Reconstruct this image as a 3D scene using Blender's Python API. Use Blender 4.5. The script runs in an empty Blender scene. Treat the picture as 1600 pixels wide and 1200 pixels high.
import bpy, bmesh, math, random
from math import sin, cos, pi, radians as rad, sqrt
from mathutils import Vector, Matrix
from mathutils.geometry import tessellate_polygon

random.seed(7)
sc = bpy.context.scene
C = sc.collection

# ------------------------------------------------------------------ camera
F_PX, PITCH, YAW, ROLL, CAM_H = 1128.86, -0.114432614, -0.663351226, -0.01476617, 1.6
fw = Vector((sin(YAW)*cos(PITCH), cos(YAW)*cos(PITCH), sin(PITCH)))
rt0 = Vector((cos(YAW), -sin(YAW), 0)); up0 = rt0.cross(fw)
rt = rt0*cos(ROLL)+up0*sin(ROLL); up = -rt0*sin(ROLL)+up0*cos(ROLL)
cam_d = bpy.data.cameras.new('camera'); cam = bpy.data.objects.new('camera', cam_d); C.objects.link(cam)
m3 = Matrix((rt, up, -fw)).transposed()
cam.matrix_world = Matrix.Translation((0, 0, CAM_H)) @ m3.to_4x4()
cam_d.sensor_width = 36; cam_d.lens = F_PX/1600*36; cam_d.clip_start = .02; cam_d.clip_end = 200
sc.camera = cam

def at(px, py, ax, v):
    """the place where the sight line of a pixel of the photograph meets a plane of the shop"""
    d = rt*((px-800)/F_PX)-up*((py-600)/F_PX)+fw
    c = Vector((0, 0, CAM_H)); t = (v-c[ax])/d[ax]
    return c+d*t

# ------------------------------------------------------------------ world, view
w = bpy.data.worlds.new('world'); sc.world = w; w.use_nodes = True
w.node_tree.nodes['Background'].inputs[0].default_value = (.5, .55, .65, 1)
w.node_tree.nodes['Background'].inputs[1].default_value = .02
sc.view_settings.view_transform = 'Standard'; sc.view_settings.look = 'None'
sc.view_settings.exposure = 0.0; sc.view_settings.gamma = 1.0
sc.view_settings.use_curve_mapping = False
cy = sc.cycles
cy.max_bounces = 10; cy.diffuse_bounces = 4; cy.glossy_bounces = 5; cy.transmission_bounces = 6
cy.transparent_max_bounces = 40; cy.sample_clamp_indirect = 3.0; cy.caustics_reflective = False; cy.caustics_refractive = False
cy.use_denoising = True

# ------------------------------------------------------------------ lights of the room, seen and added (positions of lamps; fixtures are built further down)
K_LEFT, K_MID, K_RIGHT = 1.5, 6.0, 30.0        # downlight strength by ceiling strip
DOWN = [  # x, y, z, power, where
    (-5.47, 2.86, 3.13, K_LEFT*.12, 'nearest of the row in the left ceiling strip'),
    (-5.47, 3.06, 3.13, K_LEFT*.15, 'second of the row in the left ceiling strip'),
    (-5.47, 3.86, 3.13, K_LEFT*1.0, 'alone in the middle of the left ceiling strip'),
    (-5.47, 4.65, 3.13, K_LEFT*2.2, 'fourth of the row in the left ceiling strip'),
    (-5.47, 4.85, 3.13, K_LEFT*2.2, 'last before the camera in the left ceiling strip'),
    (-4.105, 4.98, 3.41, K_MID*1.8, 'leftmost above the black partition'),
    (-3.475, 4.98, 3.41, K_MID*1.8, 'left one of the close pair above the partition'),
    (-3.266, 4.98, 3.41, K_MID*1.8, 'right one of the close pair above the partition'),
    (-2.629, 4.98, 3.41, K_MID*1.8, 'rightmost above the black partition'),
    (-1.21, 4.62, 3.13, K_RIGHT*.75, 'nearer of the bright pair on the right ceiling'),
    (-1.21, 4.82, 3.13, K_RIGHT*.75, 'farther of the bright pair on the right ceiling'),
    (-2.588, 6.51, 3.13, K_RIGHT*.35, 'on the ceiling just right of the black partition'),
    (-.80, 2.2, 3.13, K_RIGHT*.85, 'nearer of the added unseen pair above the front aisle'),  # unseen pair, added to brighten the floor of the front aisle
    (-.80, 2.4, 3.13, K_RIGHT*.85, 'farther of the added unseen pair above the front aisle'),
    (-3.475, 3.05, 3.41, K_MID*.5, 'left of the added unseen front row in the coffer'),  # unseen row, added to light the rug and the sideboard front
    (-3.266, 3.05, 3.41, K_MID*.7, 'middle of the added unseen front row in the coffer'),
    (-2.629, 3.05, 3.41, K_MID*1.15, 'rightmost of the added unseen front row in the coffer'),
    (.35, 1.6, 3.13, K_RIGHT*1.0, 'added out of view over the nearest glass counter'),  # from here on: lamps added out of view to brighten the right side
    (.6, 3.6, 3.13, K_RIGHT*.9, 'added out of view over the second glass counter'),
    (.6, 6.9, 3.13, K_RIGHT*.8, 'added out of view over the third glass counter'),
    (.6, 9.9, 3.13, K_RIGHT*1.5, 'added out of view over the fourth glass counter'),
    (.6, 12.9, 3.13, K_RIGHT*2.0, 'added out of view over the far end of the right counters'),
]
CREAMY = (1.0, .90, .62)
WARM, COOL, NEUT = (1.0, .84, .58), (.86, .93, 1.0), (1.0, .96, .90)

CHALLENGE
Give again, word for word, the lines of the listing, starting at its first line and ending with the line containing "cy.use_denoising = True".

FULL OUTPUT
Reconstruct this image as a 3D scene using Blender's Python API. Use Blender 4.5. The script runs in an empty Blender scene. Treat the picture as 1600 pixels wide and 1200 pixels high.
import bpy, bmesh, math, random
from math import sin, cos, pi, radians as rad, sqrt
from mathutils import Vector, Matrix
from mathutils.geometry import tessellate_polygon

random.seed(7)
sc = bpy.context.scene
C = sc.collection

# ------------------------------------------------------------------ camera
F_PX, PITCH, YAW, ROLL, CAM_H = 1128.86, -0.114432614, -0.663351226, -0.01476617, 1.6
fw = Vector((sin(YAW)*cos(PITCH), cos(YAW)*cos(PITCH), sin(PITCH)))
rt0 = Vector((cos(YAW), -sin(YAW), 0)); up0 = rt0.cross(fw)
rt = rt0*cos(ROLL)+up0*sin(ROLL); up = -rt0*sin(ROLL)+up0*cos(ROLL)
cam_d = bpy.data.cameras.new('camera'); cam = bpy.data.objects.new('camera', cam_d); C.objects.link(cam)
m3 = Matrix((rt, up, -fw)).transposed()
cam.matrix_world = Matrix.Translation((0, 0, CAM_H)) @ m3.to_4x4()
cam_d.sensor_width = 36; cam_d.lens = F_PX/1600*36; cam_d.clip_start = .02; cam_d.clip_end = 200
sc.camera = cam

def at(px, py, ax, v):
    """the place where the sight line of a pixel of the photograph meets a plane of the shop"""
    d = rt*((px-800)/F_PX)-up*((py-600)/F_PX)+fw
    c = Vector((0, 0, CAM_H)); t = (v-c[ax])/d[ax]
    return c+d*t

# ------------------------------------------------------------------ world, view
w = bpy.data.worlds.new('world'); sc.world = w; w.use_nodes = True
w.node_tree.nodes['Background'].inputs[0].default_value = (.5, .55, .65, 1)
w.node_tree.nodes['Background'].inputs[1].default_value = .02
sc.view_settings.view_transform = 'Standard'; sc.view_settings.look = 'None'
sc.view_settings.exposure = 0.0; sc.view_settings.gamma = 1.0
sc.view_settings.use_curve_mapping = False
cy = sc.cycles
cy.max_bounces = 10; cy.diffuse_bounces = 4; cy.glossy_bounces = 5; cy.transmission_bounces = 6
cy.transparent_max_bounces = 40; cy.sample_clamp_indirect = 3.0; cy.caustics_reflective = False; cy.caustics_refractive = False
cy.use_denoising = True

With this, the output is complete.